STATED EXERCISE:
Copy all lines that contain the word "scene".
━━ SUPPLIED MATERIAL
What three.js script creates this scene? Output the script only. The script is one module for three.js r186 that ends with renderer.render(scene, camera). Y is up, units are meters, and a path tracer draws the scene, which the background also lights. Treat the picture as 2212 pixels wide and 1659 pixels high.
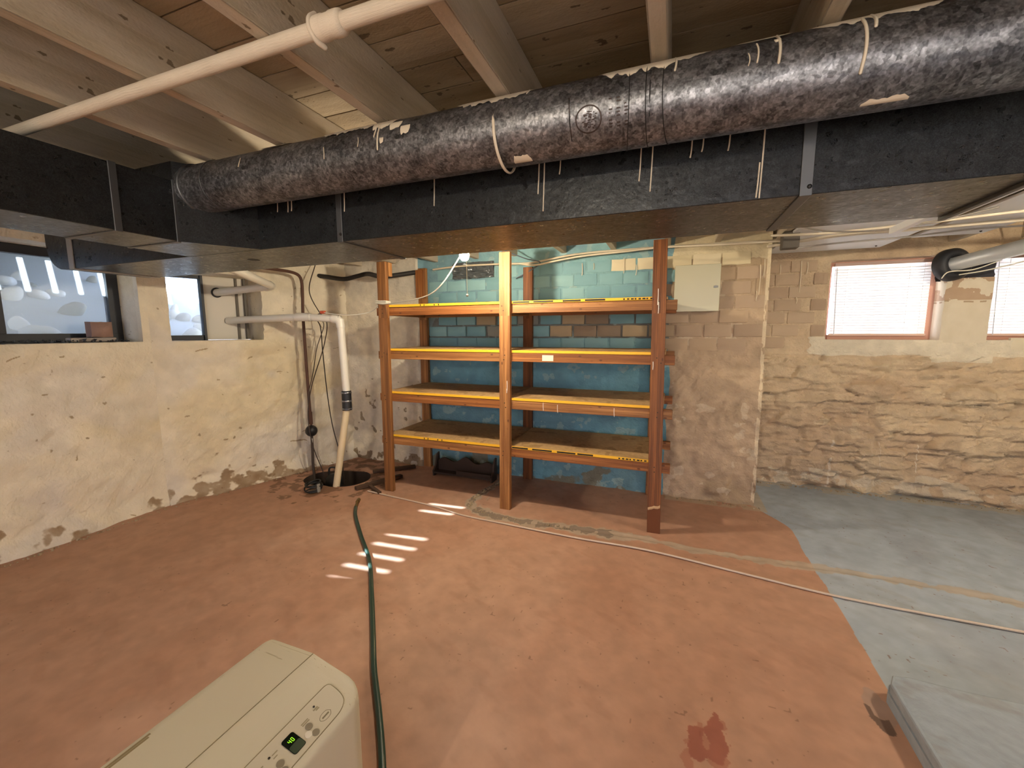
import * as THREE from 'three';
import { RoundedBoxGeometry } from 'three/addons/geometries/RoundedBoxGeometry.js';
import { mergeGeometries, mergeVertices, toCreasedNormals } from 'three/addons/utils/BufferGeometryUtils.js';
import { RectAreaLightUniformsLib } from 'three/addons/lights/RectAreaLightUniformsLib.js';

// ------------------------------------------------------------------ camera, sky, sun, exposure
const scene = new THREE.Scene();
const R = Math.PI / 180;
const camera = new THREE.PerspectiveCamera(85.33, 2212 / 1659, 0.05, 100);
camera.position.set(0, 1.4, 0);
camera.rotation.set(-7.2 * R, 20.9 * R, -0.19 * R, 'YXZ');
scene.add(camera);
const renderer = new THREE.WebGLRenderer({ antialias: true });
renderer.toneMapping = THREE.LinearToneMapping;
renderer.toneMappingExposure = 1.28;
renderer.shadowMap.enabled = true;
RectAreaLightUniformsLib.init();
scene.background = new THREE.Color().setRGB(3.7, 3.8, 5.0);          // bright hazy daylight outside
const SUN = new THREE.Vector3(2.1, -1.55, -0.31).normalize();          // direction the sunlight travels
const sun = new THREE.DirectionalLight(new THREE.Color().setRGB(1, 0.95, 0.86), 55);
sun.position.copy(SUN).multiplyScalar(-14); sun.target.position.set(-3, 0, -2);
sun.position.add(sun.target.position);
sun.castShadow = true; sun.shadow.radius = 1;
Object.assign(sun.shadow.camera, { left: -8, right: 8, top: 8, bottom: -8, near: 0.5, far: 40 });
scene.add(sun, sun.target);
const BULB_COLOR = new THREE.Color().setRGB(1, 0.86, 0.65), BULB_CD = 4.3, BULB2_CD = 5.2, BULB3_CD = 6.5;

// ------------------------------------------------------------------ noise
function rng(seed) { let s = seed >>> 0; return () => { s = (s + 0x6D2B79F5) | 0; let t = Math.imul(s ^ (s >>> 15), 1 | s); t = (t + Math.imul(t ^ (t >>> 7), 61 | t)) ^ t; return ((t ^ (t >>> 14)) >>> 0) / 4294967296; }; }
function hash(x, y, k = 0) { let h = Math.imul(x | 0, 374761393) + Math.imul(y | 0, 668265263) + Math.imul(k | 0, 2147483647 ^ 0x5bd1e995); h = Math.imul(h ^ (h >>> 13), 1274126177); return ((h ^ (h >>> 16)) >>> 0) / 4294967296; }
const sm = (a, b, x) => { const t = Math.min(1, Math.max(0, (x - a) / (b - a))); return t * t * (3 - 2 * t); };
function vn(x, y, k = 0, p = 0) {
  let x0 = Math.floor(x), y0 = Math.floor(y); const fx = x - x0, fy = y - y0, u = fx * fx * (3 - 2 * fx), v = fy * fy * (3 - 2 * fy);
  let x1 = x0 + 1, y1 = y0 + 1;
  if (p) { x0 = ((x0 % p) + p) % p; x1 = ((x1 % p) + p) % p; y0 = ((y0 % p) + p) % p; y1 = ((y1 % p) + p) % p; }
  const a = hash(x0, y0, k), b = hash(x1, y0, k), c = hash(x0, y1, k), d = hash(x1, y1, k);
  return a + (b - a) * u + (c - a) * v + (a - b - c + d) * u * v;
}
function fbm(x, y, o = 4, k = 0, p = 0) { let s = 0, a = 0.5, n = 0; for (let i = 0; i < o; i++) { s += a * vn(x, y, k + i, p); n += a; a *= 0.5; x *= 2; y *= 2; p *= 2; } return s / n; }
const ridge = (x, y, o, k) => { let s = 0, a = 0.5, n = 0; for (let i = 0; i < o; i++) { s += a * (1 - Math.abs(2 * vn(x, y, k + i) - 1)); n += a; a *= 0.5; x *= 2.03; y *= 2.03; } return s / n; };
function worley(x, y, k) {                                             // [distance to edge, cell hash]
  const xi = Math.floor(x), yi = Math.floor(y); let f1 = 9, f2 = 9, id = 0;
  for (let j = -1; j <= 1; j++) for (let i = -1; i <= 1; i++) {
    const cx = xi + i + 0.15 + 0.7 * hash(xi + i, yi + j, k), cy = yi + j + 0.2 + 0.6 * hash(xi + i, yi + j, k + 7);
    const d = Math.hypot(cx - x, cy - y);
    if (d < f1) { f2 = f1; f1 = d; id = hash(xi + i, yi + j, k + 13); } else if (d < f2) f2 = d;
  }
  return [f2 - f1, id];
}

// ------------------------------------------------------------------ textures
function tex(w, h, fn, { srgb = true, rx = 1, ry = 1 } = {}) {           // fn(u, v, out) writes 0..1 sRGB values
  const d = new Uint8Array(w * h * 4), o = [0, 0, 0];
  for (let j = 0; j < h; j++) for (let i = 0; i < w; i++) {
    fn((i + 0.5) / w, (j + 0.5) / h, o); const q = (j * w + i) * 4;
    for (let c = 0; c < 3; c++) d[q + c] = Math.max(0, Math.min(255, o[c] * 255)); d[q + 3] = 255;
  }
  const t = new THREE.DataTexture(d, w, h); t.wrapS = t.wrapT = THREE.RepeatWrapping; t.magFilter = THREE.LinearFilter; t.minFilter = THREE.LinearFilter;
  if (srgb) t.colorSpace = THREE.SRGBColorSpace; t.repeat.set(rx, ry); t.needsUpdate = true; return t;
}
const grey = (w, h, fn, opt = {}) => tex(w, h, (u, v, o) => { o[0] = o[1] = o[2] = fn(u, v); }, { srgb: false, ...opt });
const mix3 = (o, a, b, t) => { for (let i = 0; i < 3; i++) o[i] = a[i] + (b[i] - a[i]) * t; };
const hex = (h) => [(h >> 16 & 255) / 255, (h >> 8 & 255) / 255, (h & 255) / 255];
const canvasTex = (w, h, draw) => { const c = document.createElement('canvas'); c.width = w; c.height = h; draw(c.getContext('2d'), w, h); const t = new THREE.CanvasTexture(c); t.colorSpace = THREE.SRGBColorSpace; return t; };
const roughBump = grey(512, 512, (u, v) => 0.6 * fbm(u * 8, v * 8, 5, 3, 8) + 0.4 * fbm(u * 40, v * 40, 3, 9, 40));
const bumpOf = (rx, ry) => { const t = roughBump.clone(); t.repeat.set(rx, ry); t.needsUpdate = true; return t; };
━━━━
COMPLETE OUTPUT:
What three.js script creates this scene? Output the script only. The script is one module for three.js r186 that ends with renderer.render(scene, camera). Y is up, units are meters, and a path tracer draws the scene, which the background also lights. Treat the picture as 2212 pixels wide and 1659 pixels high.
const scene = new THREE.Scene();
scene.add(camera);
scene.background = new THREE.Color().setRGB(3.7, 3.8, 5.0);          // bright hazy daylight outside
scene.add(sun, sun.target);